BEGIN Exercise material

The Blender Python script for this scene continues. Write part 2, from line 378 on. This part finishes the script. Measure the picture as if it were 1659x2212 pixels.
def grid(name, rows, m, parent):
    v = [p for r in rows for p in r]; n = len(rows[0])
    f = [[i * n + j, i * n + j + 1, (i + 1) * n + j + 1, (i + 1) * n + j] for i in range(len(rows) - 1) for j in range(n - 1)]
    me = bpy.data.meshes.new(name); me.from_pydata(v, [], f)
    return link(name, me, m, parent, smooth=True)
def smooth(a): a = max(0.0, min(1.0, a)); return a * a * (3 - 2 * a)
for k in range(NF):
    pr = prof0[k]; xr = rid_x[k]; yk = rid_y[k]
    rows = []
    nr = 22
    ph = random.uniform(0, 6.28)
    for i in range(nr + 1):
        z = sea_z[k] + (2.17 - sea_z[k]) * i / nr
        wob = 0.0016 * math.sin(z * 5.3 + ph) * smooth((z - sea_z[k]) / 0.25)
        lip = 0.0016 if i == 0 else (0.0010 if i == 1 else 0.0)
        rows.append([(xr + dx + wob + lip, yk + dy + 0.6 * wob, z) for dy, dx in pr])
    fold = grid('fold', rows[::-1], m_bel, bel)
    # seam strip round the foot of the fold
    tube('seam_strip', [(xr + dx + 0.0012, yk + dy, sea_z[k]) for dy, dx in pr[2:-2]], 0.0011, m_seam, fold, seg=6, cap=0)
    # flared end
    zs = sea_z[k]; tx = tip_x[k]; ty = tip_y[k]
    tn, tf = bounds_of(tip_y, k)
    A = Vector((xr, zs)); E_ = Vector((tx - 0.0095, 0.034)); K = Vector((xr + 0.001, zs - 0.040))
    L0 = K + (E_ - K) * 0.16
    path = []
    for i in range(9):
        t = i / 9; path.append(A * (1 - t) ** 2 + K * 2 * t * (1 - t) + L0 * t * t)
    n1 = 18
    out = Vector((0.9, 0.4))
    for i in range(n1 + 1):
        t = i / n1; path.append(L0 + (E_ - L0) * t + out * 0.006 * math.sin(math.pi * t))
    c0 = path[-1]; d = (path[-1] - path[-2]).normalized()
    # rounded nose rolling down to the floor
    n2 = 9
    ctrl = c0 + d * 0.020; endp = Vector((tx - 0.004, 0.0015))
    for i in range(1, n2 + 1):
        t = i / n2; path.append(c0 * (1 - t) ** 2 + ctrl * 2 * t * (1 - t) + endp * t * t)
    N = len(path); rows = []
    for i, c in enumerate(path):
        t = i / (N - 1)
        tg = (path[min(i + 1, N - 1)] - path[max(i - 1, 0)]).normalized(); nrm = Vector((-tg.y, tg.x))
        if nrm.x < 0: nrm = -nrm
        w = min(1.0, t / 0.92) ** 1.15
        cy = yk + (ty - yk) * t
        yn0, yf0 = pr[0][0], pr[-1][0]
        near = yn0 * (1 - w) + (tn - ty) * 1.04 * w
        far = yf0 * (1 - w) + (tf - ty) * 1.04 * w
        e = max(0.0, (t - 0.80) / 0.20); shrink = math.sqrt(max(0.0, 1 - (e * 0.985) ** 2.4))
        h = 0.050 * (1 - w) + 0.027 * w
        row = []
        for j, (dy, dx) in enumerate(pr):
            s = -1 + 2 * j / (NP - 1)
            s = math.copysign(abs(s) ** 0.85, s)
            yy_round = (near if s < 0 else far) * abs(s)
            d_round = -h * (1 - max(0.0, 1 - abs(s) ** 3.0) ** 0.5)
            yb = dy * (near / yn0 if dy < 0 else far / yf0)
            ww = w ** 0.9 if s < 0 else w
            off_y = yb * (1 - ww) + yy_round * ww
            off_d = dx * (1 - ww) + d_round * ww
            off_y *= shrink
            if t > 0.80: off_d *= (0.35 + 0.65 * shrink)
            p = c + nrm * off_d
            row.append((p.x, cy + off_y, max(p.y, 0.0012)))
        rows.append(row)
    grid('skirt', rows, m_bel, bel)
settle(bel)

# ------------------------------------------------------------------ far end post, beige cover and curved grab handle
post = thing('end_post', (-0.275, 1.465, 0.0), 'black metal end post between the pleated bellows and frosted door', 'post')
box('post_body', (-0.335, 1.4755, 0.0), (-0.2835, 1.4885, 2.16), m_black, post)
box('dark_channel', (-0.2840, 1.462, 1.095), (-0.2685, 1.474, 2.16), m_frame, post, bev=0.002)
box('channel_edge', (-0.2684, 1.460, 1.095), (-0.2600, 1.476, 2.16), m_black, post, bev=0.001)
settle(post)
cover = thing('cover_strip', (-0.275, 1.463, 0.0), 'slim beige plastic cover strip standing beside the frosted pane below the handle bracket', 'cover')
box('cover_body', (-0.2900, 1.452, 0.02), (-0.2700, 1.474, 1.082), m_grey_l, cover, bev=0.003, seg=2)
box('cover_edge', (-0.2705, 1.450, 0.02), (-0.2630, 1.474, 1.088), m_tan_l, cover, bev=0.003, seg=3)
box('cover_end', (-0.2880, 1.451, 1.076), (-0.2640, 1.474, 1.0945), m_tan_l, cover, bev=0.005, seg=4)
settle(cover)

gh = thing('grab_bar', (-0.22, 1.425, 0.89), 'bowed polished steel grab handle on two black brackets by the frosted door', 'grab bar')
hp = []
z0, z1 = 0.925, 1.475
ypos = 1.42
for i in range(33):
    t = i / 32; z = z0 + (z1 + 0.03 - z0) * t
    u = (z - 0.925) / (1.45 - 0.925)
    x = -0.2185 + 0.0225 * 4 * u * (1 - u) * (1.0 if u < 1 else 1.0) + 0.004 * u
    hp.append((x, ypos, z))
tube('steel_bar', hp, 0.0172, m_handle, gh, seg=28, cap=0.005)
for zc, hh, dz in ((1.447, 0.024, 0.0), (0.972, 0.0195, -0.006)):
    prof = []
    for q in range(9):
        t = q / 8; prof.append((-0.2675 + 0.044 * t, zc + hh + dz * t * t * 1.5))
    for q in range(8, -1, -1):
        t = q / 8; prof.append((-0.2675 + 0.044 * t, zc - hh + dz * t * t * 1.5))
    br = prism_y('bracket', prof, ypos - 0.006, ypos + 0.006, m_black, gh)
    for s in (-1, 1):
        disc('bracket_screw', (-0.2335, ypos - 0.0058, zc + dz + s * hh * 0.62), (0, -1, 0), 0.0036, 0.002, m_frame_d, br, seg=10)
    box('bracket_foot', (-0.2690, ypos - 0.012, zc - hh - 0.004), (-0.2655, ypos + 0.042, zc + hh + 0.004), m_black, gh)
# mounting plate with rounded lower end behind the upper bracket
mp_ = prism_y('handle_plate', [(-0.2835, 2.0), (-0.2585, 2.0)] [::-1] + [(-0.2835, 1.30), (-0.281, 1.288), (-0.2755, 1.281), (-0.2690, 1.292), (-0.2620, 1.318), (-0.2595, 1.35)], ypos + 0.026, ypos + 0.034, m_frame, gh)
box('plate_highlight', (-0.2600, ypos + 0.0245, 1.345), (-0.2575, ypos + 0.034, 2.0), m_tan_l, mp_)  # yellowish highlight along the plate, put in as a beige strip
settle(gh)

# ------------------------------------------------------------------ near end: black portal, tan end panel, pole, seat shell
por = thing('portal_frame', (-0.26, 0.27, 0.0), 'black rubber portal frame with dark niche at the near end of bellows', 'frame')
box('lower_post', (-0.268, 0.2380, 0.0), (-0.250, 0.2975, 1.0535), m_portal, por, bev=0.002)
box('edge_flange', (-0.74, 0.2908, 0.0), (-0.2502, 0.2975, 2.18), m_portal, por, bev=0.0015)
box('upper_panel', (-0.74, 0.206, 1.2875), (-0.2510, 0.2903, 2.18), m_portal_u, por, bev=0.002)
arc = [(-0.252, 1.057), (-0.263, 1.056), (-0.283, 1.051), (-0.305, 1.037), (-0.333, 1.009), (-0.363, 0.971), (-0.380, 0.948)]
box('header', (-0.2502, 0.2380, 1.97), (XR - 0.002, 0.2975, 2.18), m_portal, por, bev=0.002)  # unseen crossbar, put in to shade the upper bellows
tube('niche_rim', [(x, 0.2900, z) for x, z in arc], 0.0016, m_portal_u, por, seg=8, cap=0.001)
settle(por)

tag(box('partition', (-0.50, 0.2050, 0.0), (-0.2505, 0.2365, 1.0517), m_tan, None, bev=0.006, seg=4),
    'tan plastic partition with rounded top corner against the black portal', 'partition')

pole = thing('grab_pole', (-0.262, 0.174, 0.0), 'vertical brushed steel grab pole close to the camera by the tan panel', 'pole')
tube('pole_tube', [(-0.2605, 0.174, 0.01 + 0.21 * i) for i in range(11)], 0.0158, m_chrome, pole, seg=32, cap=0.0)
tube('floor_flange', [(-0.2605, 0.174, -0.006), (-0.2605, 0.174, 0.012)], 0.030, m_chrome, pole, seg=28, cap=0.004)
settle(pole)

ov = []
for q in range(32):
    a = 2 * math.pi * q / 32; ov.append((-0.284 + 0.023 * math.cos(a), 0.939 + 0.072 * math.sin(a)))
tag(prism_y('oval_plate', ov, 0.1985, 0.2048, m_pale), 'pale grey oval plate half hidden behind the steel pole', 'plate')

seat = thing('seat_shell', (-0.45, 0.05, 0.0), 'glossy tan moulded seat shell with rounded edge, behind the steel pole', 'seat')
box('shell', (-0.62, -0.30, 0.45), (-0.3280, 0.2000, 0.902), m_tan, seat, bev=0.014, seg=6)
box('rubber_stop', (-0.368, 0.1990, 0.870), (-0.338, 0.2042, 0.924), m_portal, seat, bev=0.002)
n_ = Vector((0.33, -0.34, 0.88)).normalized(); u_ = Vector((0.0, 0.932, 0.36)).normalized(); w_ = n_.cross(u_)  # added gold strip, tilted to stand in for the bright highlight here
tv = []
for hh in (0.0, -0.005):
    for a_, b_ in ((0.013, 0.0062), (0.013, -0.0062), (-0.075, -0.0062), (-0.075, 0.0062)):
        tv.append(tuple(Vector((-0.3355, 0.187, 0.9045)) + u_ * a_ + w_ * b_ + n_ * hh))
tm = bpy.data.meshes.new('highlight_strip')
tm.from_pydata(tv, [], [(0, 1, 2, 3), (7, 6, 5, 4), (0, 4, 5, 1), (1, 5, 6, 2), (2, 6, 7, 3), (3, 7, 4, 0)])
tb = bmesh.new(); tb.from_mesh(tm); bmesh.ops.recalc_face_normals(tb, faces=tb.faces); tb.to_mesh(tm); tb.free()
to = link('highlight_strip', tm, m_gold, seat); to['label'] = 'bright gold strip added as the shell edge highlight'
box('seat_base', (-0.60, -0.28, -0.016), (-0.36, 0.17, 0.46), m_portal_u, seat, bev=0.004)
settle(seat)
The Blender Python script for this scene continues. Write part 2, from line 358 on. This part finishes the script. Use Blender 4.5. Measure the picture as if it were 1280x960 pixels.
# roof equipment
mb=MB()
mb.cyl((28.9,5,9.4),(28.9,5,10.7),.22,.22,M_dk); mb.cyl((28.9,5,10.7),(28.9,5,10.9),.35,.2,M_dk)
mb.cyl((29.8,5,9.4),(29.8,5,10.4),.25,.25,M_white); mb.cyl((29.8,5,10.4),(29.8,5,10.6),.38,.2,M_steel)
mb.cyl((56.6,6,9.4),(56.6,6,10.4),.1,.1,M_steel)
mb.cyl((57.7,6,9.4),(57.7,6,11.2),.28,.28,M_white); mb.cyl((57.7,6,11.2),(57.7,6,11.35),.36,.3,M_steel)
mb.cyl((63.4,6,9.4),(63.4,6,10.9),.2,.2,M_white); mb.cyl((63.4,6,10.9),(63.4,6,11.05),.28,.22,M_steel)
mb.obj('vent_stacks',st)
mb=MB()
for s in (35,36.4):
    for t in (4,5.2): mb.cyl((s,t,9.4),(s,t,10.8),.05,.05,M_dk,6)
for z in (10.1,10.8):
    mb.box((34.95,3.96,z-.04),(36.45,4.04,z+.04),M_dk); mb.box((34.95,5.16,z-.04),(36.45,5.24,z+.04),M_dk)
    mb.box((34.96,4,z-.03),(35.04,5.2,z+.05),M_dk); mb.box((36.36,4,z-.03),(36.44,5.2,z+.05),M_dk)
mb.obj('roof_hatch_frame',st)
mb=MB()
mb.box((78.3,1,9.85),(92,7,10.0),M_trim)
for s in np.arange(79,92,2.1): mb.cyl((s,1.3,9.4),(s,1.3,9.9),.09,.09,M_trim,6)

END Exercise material

## What to produce
Lines that hold "Blender" are the ones to copy; find all of them.

## Response to the exercise
The Blender Python script for this scene continues. Write part 2, from line 378 on. This part finishes the script. Measure the picture as if it were 1659x2212 pixels.
The Blender Python script for this scene continues. Write part 2, from line 358 on. This part finishes the script. Use Blender 4.5. Measure the picture as if it were 1280x960 pixels.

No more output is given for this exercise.